REQUEST: Reproduce only the stretch of entries below that begins at the first line and ends at the line holding "mb.face([F((*(a2 - nn), out)), F((*(b2".

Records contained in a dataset
○ ○ ○ ○ ○ ○ ○

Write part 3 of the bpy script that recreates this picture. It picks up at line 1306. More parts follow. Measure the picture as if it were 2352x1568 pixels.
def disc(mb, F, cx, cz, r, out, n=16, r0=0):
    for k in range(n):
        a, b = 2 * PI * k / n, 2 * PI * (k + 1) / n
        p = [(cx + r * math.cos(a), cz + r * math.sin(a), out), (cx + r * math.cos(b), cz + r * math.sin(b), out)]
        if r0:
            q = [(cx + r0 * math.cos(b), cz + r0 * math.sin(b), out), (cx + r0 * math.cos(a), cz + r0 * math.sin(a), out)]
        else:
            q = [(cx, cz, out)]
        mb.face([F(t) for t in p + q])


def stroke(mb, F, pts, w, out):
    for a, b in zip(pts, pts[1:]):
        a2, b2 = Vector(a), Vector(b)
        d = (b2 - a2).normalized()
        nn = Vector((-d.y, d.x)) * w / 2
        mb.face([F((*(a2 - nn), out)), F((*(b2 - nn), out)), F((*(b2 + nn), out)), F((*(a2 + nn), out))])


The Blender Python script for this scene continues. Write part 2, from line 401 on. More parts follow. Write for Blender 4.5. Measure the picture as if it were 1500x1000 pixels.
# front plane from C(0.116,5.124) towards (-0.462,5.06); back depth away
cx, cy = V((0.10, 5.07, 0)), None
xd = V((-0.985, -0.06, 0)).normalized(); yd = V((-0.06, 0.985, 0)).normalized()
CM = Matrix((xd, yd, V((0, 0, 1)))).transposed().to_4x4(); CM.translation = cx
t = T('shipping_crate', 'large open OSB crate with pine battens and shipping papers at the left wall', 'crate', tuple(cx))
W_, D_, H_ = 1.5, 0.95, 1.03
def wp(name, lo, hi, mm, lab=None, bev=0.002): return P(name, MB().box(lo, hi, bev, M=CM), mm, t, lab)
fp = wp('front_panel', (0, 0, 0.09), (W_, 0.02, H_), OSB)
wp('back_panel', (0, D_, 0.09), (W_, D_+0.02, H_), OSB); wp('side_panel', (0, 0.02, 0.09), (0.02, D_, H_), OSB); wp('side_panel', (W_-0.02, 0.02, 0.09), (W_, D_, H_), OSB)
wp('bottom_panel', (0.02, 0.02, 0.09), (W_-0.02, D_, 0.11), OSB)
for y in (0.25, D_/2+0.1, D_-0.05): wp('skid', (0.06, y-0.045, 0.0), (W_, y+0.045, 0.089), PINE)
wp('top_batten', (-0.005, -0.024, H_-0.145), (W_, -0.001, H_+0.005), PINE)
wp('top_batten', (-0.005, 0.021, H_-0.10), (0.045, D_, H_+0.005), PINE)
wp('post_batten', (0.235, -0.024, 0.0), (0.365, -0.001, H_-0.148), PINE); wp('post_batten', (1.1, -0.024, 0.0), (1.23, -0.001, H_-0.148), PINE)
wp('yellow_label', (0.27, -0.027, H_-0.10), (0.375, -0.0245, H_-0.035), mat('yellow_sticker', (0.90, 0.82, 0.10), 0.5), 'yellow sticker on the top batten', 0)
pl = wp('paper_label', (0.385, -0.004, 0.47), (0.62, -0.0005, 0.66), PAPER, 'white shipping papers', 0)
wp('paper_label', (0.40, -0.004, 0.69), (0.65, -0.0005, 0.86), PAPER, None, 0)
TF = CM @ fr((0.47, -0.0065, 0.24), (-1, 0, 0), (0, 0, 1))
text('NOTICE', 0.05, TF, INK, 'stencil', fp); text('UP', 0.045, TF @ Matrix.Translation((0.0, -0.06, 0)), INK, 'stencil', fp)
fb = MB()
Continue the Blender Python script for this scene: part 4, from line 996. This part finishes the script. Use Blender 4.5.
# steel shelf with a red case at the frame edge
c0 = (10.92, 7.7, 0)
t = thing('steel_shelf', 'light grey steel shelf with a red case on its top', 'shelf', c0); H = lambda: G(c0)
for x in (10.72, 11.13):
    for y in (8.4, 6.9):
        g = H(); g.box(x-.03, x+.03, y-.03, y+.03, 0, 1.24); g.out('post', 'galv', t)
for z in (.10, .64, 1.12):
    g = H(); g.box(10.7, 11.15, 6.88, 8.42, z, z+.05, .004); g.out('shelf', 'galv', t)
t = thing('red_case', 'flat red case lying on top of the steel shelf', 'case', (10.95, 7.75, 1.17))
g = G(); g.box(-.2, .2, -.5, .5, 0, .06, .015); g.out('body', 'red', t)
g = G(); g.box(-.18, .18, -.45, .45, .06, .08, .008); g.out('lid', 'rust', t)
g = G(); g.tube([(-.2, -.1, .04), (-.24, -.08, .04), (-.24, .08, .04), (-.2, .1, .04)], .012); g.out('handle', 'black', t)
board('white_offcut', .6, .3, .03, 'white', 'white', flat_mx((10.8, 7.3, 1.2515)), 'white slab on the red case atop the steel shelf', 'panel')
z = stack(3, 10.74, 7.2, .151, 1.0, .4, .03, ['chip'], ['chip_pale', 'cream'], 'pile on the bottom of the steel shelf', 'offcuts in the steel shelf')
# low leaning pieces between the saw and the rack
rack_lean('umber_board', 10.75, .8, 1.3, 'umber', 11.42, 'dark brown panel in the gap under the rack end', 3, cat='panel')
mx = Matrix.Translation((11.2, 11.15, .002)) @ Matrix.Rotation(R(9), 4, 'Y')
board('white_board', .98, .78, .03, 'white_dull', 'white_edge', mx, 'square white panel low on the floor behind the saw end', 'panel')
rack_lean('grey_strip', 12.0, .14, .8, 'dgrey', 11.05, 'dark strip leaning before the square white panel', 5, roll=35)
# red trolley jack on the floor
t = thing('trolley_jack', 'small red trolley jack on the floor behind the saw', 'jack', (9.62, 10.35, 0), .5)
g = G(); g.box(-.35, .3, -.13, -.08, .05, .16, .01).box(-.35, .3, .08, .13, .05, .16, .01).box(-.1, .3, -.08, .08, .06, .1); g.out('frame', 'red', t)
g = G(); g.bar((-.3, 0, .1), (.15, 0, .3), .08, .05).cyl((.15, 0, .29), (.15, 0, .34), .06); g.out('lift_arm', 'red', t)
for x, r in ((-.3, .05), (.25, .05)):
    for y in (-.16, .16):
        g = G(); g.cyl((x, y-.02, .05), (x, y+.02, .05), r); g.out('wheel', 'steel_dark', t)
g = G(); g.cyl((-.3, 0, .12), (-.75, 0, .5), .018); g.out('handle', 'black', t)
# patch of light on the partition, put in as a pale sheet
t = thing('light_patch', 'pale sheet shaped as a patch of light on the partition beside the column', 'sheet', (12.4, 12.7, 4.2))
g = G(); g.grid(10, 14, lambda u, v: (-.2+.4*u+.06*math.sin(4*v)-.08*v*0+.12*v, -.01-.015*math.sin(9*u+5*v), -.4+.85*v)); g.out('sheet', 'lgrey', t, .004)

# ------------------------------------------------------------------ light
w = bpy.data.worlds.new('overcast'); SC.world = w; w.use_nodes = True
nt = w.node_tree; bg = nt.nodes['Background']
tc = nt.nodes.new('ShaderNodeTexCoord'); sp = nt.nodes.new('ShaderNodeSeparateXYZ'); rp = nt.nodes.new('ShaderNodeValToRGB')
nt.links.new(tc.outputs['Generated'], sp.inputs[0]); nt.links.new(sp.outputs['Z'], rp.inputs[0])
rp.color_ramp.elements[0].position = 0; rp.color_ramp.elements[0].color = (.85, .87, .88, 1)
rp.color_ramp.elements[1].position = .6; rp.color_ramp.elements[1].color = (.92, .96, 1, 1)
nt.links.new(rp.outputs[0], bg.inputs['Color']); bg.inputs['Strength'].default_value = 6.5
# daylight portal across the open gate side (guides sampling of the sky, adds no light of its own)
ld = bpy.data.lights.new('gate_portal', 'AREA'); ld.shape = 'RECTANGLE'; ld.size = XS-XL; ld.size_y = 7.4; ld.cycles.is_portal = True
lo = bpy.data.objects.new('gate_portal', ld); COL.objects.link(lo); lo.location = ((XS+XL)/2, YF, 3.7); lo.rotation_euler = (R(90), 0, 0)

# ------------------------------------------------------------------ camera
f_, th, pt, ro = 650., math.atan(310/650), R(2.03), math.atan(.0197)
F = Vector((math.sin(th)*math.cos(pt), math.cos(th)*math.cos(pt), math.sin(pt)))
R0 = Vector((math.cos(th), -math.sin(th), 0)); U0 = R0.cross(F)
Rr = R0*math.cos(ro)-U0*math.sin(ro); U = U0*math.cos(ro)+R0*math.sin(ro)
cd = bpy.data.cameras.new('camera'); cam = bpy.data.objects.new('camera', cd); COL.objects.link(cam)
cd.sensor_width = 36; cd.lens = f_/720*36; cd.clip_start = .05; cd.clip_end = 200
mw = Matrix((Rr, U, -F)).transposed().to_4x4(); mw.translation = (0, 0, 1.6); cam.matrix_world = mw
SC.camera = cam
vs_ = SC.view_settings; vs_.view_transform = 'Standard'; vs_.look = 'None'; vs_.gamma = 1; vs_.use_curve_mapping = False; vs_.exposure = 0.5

○ ○ ○ ○ ○ ○ ○

PROBLEM SOLUTION:
Write part 3 of the bpy script that recreates this picture. It picks up at line 1306. More parts follow. Measure the picture as if it were 2352x1568 pixels.
def disc(mb, F, cx, cz, r, out, n=16, r0=0):
    for k in range(n):
        a, b = 2 * PI * k / n, 2 * PI * (k + 1) / n
        p = [(cx + r * math.cos(a), cz + r * math.sin(a), out), (cx + r * math.cos(b), cz + r * math.sin(b), out)]
        if r0:
            q = [(cx + r0 * math.cos(b), cz + r0 * math.sin(b), out), (cx + r0 * math.cos(a), cz + r0 * math.sin(a), out)]
        else:
            q = [(cx, cz, out)]
        mb.face([F(t) for t in p + q])


def stroke(mb, F, pts, w, out):
    for a, b in zip(pts, pts[1:]):
        a2, b2 = Vector(a), Vector(b)
        d = (b2 - a2).normalized()
        nn = Vector((-d.y, d.x)) * w / 2
        mb.face([F((*(a2 - nn), out)), F((*(b2 - nn), out)), F((*(b2 + nn), out)), F((*(a2 + nn), out))])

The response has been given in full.